> _Work to do_
Copy out the listing exactly.

> _Supplied information_
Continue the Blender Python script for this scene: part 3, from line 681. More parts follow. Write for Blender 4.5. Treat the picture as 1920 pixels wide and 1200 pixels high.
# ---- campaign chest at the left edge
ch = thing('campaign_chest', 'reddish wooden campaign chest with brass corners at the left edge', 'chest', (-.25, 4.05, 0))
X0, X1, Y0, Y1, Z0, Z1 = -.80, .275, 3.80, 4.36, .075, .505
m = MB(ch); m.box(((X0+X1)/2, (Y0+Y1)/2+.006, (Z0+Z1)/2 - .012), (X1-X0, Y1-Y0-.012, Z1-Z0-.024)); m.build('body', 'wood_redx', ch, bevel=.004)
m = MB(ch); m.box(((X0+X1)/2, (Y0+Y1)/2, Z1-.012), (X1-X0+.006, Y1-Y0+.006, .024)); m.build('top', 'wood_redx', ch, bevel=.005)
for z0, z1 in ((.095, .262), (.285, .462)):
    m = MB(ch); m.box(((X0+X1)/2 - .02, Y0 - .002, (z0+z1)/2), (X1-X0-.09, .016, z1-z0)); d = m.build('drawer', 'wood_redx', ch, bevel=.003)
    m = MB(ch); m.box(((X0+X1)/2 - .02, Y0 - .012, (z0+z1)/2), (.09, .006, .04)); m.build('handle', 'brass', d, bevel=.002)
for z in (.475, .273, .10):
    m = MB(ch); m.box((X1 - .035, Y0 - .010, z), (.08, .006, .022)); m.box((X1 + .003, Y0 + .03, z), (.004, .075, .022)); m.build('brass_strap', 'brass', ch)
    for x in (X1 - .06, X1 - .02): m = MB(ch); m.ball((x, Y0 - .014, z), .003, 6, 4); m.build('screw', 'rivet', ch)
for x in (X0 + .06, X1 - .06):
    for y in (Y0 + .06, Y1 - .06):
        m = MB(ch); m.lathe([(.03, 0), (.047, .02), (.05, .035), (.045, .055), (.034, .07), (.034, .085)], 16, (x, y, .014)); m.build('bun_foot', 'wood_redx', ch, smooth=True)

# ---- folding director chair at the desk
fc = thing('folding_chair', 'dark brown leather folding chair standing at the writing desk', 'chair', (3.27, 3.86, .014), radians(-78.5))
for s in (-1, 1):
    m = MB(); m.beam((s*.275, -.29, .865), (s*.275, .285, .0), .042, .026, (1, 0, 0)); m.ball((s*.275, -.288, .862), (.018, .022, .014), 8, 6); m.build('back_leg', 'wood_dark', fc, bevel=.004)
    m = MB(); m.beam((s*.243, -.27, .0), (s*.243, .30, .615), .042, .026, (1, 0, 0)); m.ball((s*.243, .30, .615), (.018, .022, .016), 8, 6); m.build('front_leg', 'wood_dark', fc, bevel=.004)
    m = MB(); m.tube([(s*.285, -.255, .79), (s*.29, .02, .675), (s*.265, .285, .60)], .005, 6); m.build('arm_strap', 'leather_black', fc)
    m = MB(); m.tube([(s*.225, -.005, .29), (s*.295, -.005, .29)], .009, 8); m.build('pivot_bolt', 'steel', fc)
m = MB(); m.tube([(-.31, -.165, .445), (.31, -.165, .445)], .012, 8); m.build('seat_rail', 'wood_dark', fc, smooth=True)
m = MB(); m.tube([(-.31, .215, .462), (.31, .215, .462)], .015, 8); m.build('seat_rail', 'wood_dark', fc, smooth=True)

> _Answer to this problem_
Continue the Blender Python script for this scene: part 3, from line 681. More parts follow. Write for Blender 4.5. Treat the picture as 1920 pixels wide and 1200 pixels high.
# ---- campaign chest at the left edge
ch = thing('campaign_chest', 'reddish wooden campaign chest with brass corners at the left edge', 'chest', (-.25, 4.05, 0))
X0, X1, Y0, Y1, Z0, Z1 = -.80, .275, 3.80, 4.36, .075, .505
m = MB(ch); m.box(((X0+X1)/2, (Y0+Y1)/2+.006, (Z0+Z1)/2 - .012), (X1-X0, Y1-Y0-.012, Z1-Z0-.024)); m.build('body', 'wood_redx', ch, bevel=.004)
m = MB(ch); m.box(((X0+X1)/2, (Y0+Y1)/2, Z1-.012), (X1-X0+.006, Y1-Y0+.006, .024)); m.build('top', 'wood_redx', ch, bevel=.005)
for z0, z1 in ((.095, .262), (.285, .462)):
    m = MB(ch); m.box(((X0+X1)/2 - .02, Y0 - .002, (z0+z1)/2), (X1-X0-.09, .016, z1-z0)); d = m.build('drawer', 'wood_redx', ch, bevel=.003)
    m = MB(ch); m.box(((X0+X1)/2 - .02, Y0 - .012, (z0+z1)/2), (.09, .006, .04)); m.build('handle', 'brass', d, bevel=.002)
for z in (.475, .273, .10):
    m = MB(ch); m.box((X1 - .035, Y0 - .010, z), (.08, .006, .022)); m.box((X1 + .003, Y0 + .03, z), (.004, .075, .022)); m.build('brass_strap', 'brass', ch)
    for x in (X1 - .06, X1 - .02): m = MB(ch); m.ball((x, Y0 - .014, z), .003, 6, 4); m.build('screw', 'rivet', ch)
for x in (X0 + .06, X1 - .06):
    for y in (Y0 + .06, Y1 - .06):
        m = MB(ch); m.lathe([(.03, 0), (.047, .02), (.05, .035), (.045, .055), (.034, .07), (.034, .085)], 16, (x, y, .014)); m.build('bun_foot', 'wood_redx', ch, smooth=True)

# ---- folding director chair at the desk
fc = thing('folding_chair', 'dark brown leather folding chair standing at the writing desk', 'chair', (3.27, 3.86, .014), radians(-78.5))
for s in (-1, 1):
    m = MB(); m.beam((s*.275, -.29, .865), (s*.275, .285, .0), .042, .026, (1, 0, 0)); m.ball((s*.275, -.288, .862), (.018, .022, .014), 8, 6); m.build('back_leg', 'wood_dark', fc, bevel=.004)
    m = MB(); m.beam((s*.243, -.27, .0), (s*.243, .30, .615), .042, .026, (1, 0, 0)); m.ball((s*.243, .30, .615), (.018, .022, .016), 8, 6); m.build('front_leg', 'wood_dark', fc, bevel=.004)
    m = MB(); m.tube([(s*.285, -.255, .79), (s*.29, .02, .675), (s*.265, .285, .60)], .005, 6); m.build('arm_strap', 'leather_black', fc)
    m = MB(); m.tube([(s*.225, -.005, .29), (s*.295, -.005, .29)], .009, 8); m.build('pivot_bolt', 'steel', fc)
m = MB(); m.tube([(-.31, -.165, .445), (.31, -.165, .445)], .012, 8); m.build('seat_rail', 'wood_dark', fc, smooth=True)
m = MB(); m.tube([(-.31, .215, .462), (.31, .215, .462)], .015, 8); m.build('seat_rail', 'wood_dark', fc, smooth=True)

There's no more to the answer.